Friday, August 17, 2007

September 2, 2006

September 2, 2006
I need to be honest, I did not want to come home and in fact, I almost did not, at least for now. I just was not ready to return. Time slipped away from me, and three and a half months was just not enough time to soak everything in. There was still so much that I wanted to learn, that I did not have the opportunity to do. Leaving Guatemala, was forcible, everything in me needed and longed to stay, I had to talk to myself all day and consciously walk myself through the airport and on to the plane when everything in me yearned to just turn around and walk right out. To find a bus and go back; one of the hardest things that I have ever had to do, and now there is a complete void in my heart.

Among many things that I loved about my host culture, three in particular stood out to me: the lifestyle, the relationship and family. The lifestyle is beautiful, it is something that I will continue to hold very dear in my heart as I am allowed to ‘just be,’ and everything that it entails. My lifestyle and priorities have been radically challenged and flipped upside down with the idea of leaving my agenda, that had my whole day planned to the ‘T,’ and to leave it to ‘just be.’ Yet through this remarkable challenge, I have come to prioritize my life, around what is truly important in life and that is right relationship with people and God and not just a checklist of meaningless stuff. Through this transformation and the shedding of years of toil to put my life in ‘right’ order, the Guatemalan value for relationship with both God and family has grabbed hold of me.
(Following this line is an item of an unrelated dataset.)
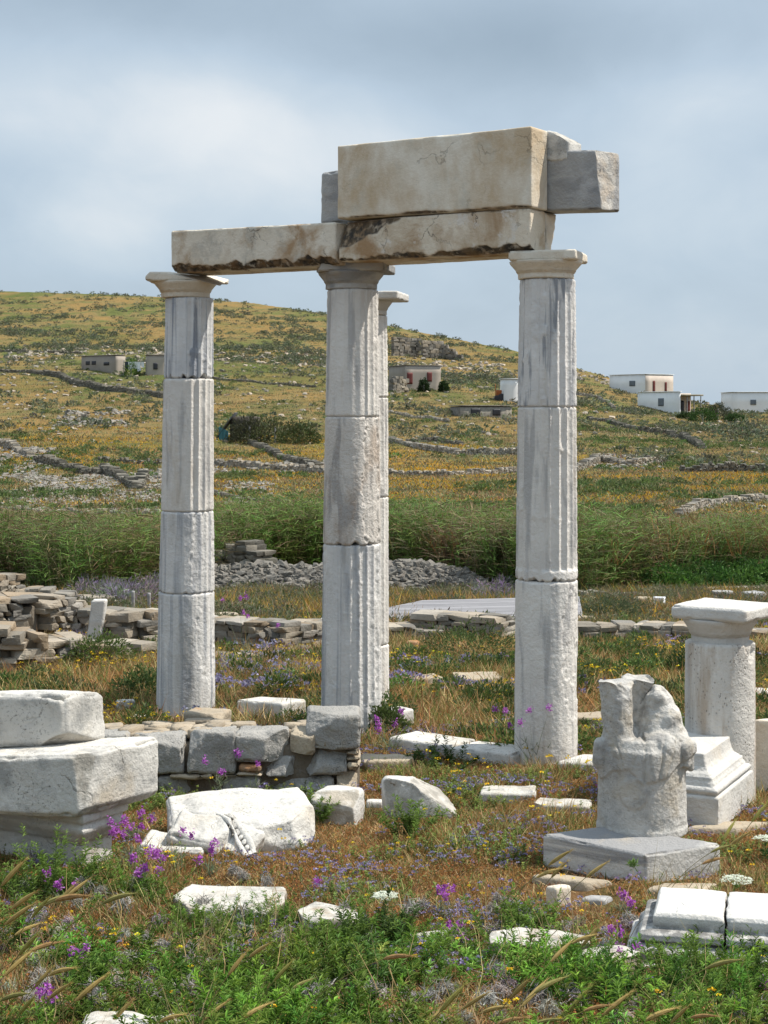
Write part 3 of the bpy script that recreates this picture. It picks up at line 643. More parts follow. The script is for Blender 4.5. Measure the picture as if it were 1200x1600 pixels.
tl, tf, tr = [Vector((xpx(px, Y), Y, 0)) for px, Y in ((-70, yb+.04), (102, yb), (169, yb+.32))]
b = para(tl, tf, tr); tzb = zsl-.03
quadblock('rough_block', b, [zrow(1078, tl.y), zrow(1086, tf.y), zrow(1079, tr.y), zrow(1079, tr.y)], M_whiteL, 'rough rounded marble block on top of the three block stack', 'block', zbot=[tzb]*4, foot=False,
          res=.012, r=.05, amp=.02, freq=3.2, chip=.05, seed=73, lump=.035, fine=.003, cuts=(((.55, -.35, -1), .255, .02), ((-.4, -1, .2), .26, .01)))

# ---- fallen fragment with a beaded moulding
def multiblock(name, label, cat, pieces, mat, loc):
    A = Acc()
    for dims, c, rot, kw in pieces:
        P, Q, m = stone(dims, **kw); R = np.array(Matrix.Rotation(rot[2], 3, 'Z') @ Matrix.Rotation(rot[1], 3, 'Y') @ Matrix.Rotation(rot[0], 3, 'X'))
        A.add(P@R.T+np.array(c), Q)
    o = A.obj(name, mat, None, loc); tag(o, label, cat, None, 'thing'); return o
fp = onz(357, 1330)
kw = dict(res=.012, r=.05, amp=.022, freq=4, chip=.06, mx=90, fine=.003, lump=.045)
frag = multiblock('fallen_fragment', 'big fallen white fragment with a beaded moulding, before the grey stone wall', 'fragment', [
    ((.98, .66, .20), (.05, .30, .105), (radians(14), radians(-4), radians(10)), dict(kw, seed=81, cuts=(((-1, -.5, -.2), .44, .04), ((.8, -.5, .5), .40, .03), ((.2, -1, .7), .30, .03)))),
    ((.40, .30, .20), (-.16, -.02, .10), (radians(24), radians(6), radians(-14)), dict(kw, seed=83, cuts=(((1, -.4, .5), .19, .02),))),
    ((.34, .28, .15), (.03, -.06, .05), (radians(28), radians(14), radians(-20)), dict(kw, seed=85, r=.03)),
    ((.44, .28, .12), (-.34, -.08, .05), (radians(10), 0, radians(-8)), dict(kw, seed=84, r=.025))], M_whiteL, (fp.x, fp.y, 0))
A = Acc()
bA, bB = np.array([-.075, .06, .245]), np.array([.15, -.24, .06])
for off, rr in ((.0, .017), (.062, .020)):
    q = np.array([.6, .75, .25])/1.0*off
    n = 26; ts = np.linspace(0, 1, n)
    ctr = bA[None]+(bB-bA)[None]*ts[:, None]+q; ctr = ctr+np.stack([fbm(ctr*12+k, 2)*.004 for k in range(3)], 1)
    d = (bB-bA)/np.linalg.norm(bB-bA); u = np.cross(d, [0, 0, 1.0]); u /= np.linalg.norm(u); w = np.cross(u, d)
    an = np.linspace(0, 2*pi, 10, endpoint=False)
    V = (ctr[:, None]+rr*(np.cos(an)[None, :, None]*u+np.sin(an)[None, :, None]*w)).reshape(-1, 3); id_ = np.arange(n*10).reshape(n, 10); i2 = np.roll(id_, -1, 1)
    A.add(V, np.stack([id_[:-1], i2[:-1], i2[1:], id_[1:]], -1).reshape(-1, 4))
sv, sq = boxgrid(5, 5, 5); sv = sv/np.linalg.norm(sv, axis=1)[:, None]
for t in np.linspace(.05, .95, 10): A.add(sv*.0165+bA+(bB-bA)*t+np.array([.6, .75, .25])*.03+[0, 0, .004], sq)
fm = np.zeros(len(frag.data.vertices)*3, np.float32); frag.data.vertices.foreach_get('co', fm); fm = fm.reshape(-1, 3)
for V in A.V:                                  # let the moulding sit in the stone surface
    c = V.reshape(-1, 3); zc = np.array([fm[(np.abs(fm[:, 0]-q[0]) < .03) & (np.abs(fm[:, 1]-q[1]) < .03), 2].max(initial=.03) for q in c])
    line = np.clip(((c-bA)@(bB-bA))/((bB-bA)@(bB-bA)), 0, 1); V[:, 2] = c[:, 2]-(bA[2]+(bB[2]-bA[2])*line)+zc-.008
A.obj('bead_moulding', M_whiteL, frag)
FOOT.append([(fp.x-.45, fp.y-.12), (fp.x+.4, fp.y-.1), (fp.x+.5, fp.y+.5), (fp.x-.5, fp.y+.45)])
def rock(name, px, row, w, d, h, rz, mat, label, cat='stone', seed=0, rx=0, z0=None, foot=True, ry=0, sink=.25, **kw):
    p = hit(px, row) if z0 is None else onz(px, row, z0)
    rq = np.random.default_rng(seed+31); rc = []
    for _ in range(5):
        q = rq.normal(0, 1, 3)*np.array([1, 1, .7]); q /= np.linalg.norm(q); rc.append((tuple(q), float(np.abs(q)@np.array([w, d, h])*.5*rq.uniform(.72, .92)), .08*min(w, d, h)))
    k = dict(cuts=rc, res=.016, r=min(w, d, h)*.12, amp=.07*min(w, d, h), freq=1.3/min(w, d, h)**.8, chip=.12*min(w, d, h), lump=.1*min(w, d, h), seed=seed); k.update(kw)
    P, Q, m = stone((w, d, h), **k)
    R = np.array(Matrix.Rotation(rz, 3, 'Z') @ Matrix.Rotation(ry, 3, 'Y') @ Matrix.Rotation(rx, 3, 'X')); P = P@R.T; P[:, 2] += h*(.5-sink)
    o = mesh_np(name, P, Q, None, mat, None, None, True, (p.x, p.y+d*.4, p.z), extra=m); tag(o, label, cat, None, 'thing')
    if foot: FOOT.append([(p.x-w*.42, p.y), (p.x+w*.42, p.y), (p.x+w*.42, p.y+d*.8), (p.x-w*.42, p.y+d*.8)])
    return o
rock('marble_rock', 524, 1289, .32, .28, .29, radians(-20), M_white, 'angular white rock with a flat split face between beaded fragment and grass', seed=91, cuts=(((.3, -.6, 1), .12, .02), ((.2, -1, -.1), .11, .02)))
rock('marble_rock', 655, 1284, .46, .34, .30, radians(10), M_whiteL, 'bright white craggy rock standing alone in the middle of the flowers', seed=92, sink=.12, cuts=(((.62, -.2, 1), .10, .03), ((-.8, -.7, .3), .15, .02)))
rock('flat_slab', 793, 1254, .44, .30, .11, radians(-5), M_soil, 'flat white marble slab with a raised lip, sunk in lilac flowers', seed=93, sink=.35)
rock('flat_slab', 880, 1268, .42, .24, .08, radians(-12), M_soil, 'low white slab half buried beside the carved drum', seed=94, sink=.4)
rock('flat_stone', 603, 1205, .42, .30, .12, radians(8), M_beige, 'flat beige stone at the end of the grey stone wall', seed=95, sink=.2)
rock('small_stone', 585, 1262, .12, .1, .06, 0, M_white, 'little white stone next to the craggy white rock', 'stone', seed=96)
# white blocks around the column feet
blk3('white_block', (369, 1112), (440, 1126), (479, 1115), (1093, 1099, 1092, 1088), M_whiteL, 'long white marble block lying on the grass behind the grey stone wall', 'block', z0=0.02, res=.013, r=.02, amp=.008, freq=4, chip=.03, seed=101)
blk3('white_block', (598, 1130), (622, 1137), (648, 1132), (1106, 1111, 1107), M_white, 'squat white block at the foot of the middle column', 'block', z0=0.0, res=.014, r=.025, amp=.008, freq=5, seed=102)
blk3('flat_stone', (286, 1142), (345, 1142), (362, 1130), (1113, 1117, 1108), M_beige, 'flat pinkish stone lying on top of the grey stone wall', 'stone', z0=.18, res=.014, r=.02, amp=.012, freq=5, seed=103, cuts=(((1, -.5, 1), .16, .02),))
for i, (pa, pb, lab) in enumerate(((( 606, 1152), (700, 1166), 'white kerb slab starting near the middle column foot'), ((702, 1168), (800, 1178), 'white kerb slab with a shaded face between the columns'), ((868, 1190), (930, 1193), 'white kerb slab under the foot of the pale fluted column'))):
    a, b_ = onz(pa[0], pa[1], .10), onz(pb[0], pb[1], .10)
    e = Vector((.25, .30, 0)); bb = [a, b_, b_+e, a+e]
    quadblock('kerb_slab', [Vector((q.x, q.y, 0)) for q in bb], [.10, .10, .10, .10], M_whiteL, lab, 'slab', zbot=[-.06]*4, res=.016, r=.012, amp=.006, freq=5, chip=.03, seed=104+i)
rock('white_stone', 195, 1108, .18, .14, .1, .3, M_whiteL, 'small white stone in the grass behind the three block stack', seed=110)
rock('white_stone', 222, 1128, .26, .12, .07, .1, M_whiteL, 'thin white stone lying at the foot of the blue streaked column', seed=111, foot=False)
rock('low_rock', 745, 1072, .55, .5, .14, .1, M_beige, 'flat pale rock half hidden by grass between the columns', seed=112, sink=.4)
rock('low_rock', 660, 1068, .4, .3, .1, .4, M_beige, 'small tan rock behind the slender column', seed=113, sink=.4)
rock('low_kerb', 950, 1140, .8, .25, .2, -.1, M_beige, 'long lichened kerbstone behind the carved drum', seed=114, sink=.4)
rock('low_kerb', 1190, 1092, .5, .3, .12, -.2, M_white, 'pale slab in the grass beyond the short column', seed=115, sink=.4)

# ---- slabs in the near grass and the moulded cornice block
SLZ = ground1(0, 8.2)
def slab(px, row, w, d, rz, lab, seed, top=.085):
    r = np.random.default_rng(seed); cu = []
    for k in range(6):
        an = r.uniform(0, 2*pi); cu.append(((cos(an), sin(an), r.uniform(-.1, .15)), .5*math.hypot(w*cos(an), d*sin(an))*r.uniform(.78, .98), .025))
    h = .2
    return rock('sunken_slab', px, row, w, d, h, rz, M_soil, lab, 'slab', seed=seed, sink=.5-(top-h/2)/h, r=.015, lump=.02, amp=.008, freq=5, chip=.03, cuts=cu, fine=.003, rx=r.normal(0, .03), ry=r.normal(0, .03))
slab(350, 1440, .74, .46, radians(-6), 'broad cracked white slab among grey thistles below the beaded fragment', 121)
slab(512, 1462, .36, .34, radians(-24), 'white slab end showing between green plants next to the cracked slab', 122)
slab(685, 1482, .26, .22, radians(20), 'small patch of white slab under mauve flowers', 123, .04)
slab(845, 1500, .56, .30, radians(-8), 'white slab scattered with yellow flowers before the small upright cube', 124)
slab(958, 1530, .34, .26, radians(24), 'white slab piece against the moulded cornice block', 125)
rock('rough_stone', 200, 1648, .40, .2, .2, radians(4), M_soil, 'white knobbly stone at the bottom edge of the view', seed=126, sink=.42, lump=.05, amp=.02, freq=7)
cz0 = .09; cl = onz(1000, 1500, cz0+.08)
crz = radians(-13)
M_corn = stone_mat('blackened_cornice_marble', (.68, .655, .61), (.58, .555, .515), stain=(.46, .42, .35), slo=.58, shi=.72, samt=.4, spamt=.4, bump=.5, wear=(.055, .055, .055), wear_shade2=(.12, .115, .11))
CORP = [(.03, -.1), (.03, .135), (.02, .142), (-.004, .146), (-.008, .15), (-.010, .19), (-.022, .198), (-.046, .225), (-.056, .228), (-.056, .236), (-.046, .24), (-.048, .270), (-.06, .278), (-.105, .287), (-.112, .292), (-.112, .343), (-.122, .358), (-.13, .365)]
for i, (dx, ln, lab) in enumerate(((0, .46, 'moulded cornice block with blackened ridges, beyond the crack'), (.475, .8, 'second half of the moulded cornice block, split off by the crack'))):
    cx = cl.x+cos(crz)*(dx+ln/2)+.02; cy = cl.y+sin(crz)*(dx+ln/2)+.33
    # profile applies on the long near side; the ends are cut square
    K = 40
    moulded('cornice_block', (cx, cy, .02), crz, ln, .70, [(o_*1.0, z) for o_, z in CORP], M_corn, lab, 'block', seed=130+i, amp=.005, chip=.03, sx=0, mstep=.006, wear=([-.1, .12, .14, .15, .195, .21, .228, .24, .25, .278, .284, .30, .33], [1, 1, .1, .7, .8, .1, .9, .9, .2, .75, .9, .6, .05]),
            cutfn=(lambda P, ln=ln, i=i: np.stack([np.where((P[:, 0] > 0) == (i == 0), np.sign(P[:, 0])*np.minimum(np.abs(P[:, 0])*1.0+.0+np.where(np.abs(P[:, 0]) > ln/2-.16, .30*(np.abs(P[:, 0])-(ln/2-.16))/.1, 0), ln/2)+fbm(np.stack([P[:, 1]*6, P[:, 2]*9, P[:, 0]*0], 1), 3)*.02, P[:, 0]), P[:, 1], P[:, 2]], 1)))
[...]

Yet, there are many aspects of my host culture that I continue to understand and struggle with seeing as true, good and beautiful. The Church continues to weigh upon my heart; I am still processing many questions that surround my struggle with the Latin American Church. It is a conscious battle for me, one that I feel like I need someone just to sit with me, listen and bounce different ideas back and forth with me, as I sort out the mess of ideas within my head that need mere straightening up. I have made a conscious decision to go seek help in the Counseling Center here at school where I can talk without end and sort out the mess inside my head. Yet, within my struggle with legalism in the church, is also the idea of gossip both in the church and in small communities such as Machaquilá. The pure idea of ceaselessly talking about one another behind their backs eludes me as I still do not see beauty in such a way that this act is glorifying to God or their tightly knit forms of community. I only see it as the Devil out to destroy.

There have however, been things that I do miss about home. But the fact that this takes me awhile to come up with them, shows that these are not really things that I consciously think about. Three of the things that I have missed the most are a hot shower, to converse in depth lengths in English, not to mention praising God through worship in English and in the American Church. A hot shower is self-explanatory, but just like the rest of these ideas, I have learned to deal without. To be able to speak with someone in English and to not have to constantly be challenged for how to rephrase my question or answer to fit into words and phrases that I do know. To be able to sit and talk, without having to always be thinking, would be amazing. However, most of all, being in the American Christian church is one thing that I have greatly missed. I want to shout and scream at the top of my lungs, to go and praise God through dance and song and in other ways of just ‘being’ with God, to be able to do that freely in the Church setting would be absolutely amazing and something I have been dreaming about.

However, within the ideas of what I have missed the least about home culture are an assortment of topics and themes. I know myself, and the fast-paced American lifestyle has always had a tight grip on my life, I often have been known to get addicted to the very idea of stress in my life. I add things on until there is not looking back, there could be some very deep ideas and problems lying in these statements, but I will get to unpacking them later. This is why that as apparently I was supposed to return, I feel God telling me to quite my job, withdraw out of every form of leadership on Campus and ‘just be,’ for one semester. ‘Be’ in the presence of God and ‘be’ with people, with friends and family and rekindle what right relationship should look like. I feel called to just be silent, to sit and listen, something of which, within my whole life I have never taken the time out to do. However, this time I will listen, before God takes all of my ‘extracurricular’ busyness away from me. However, when I thought about going home, nothing inside me gave me the urge to do so. All I could think about was how I was not going to be okay when I returned, I pictured myself clinging to items from Guatemala and sleeping with them and holding them tightly throughout the day. No matter how hard I tried to change this viewpoint, the thought of me being there, only reminded me that I was not going to be here.

All in all, as I look back at all that has been done and said, the transformation that has been brought upon in my life. I see someone different in the mirror. I see someone who has been stripped away of the pure selfishness that had once engulfed me. My hardened heart has been ripped to shreds and somehow God has graced me with the ability to again empathize and to feel. I have encountered so much struggle, hurt and injustice that I had become immune and numb to how they should affect me. I have built relationship both with God and man a priority in my life. I will no longer let myself constantly drown out ‘real life’ if you will. It is a new season, and I will have to accept going home only to continue being ‘pruned’ by God, in hopes of returning ‘home’ soon.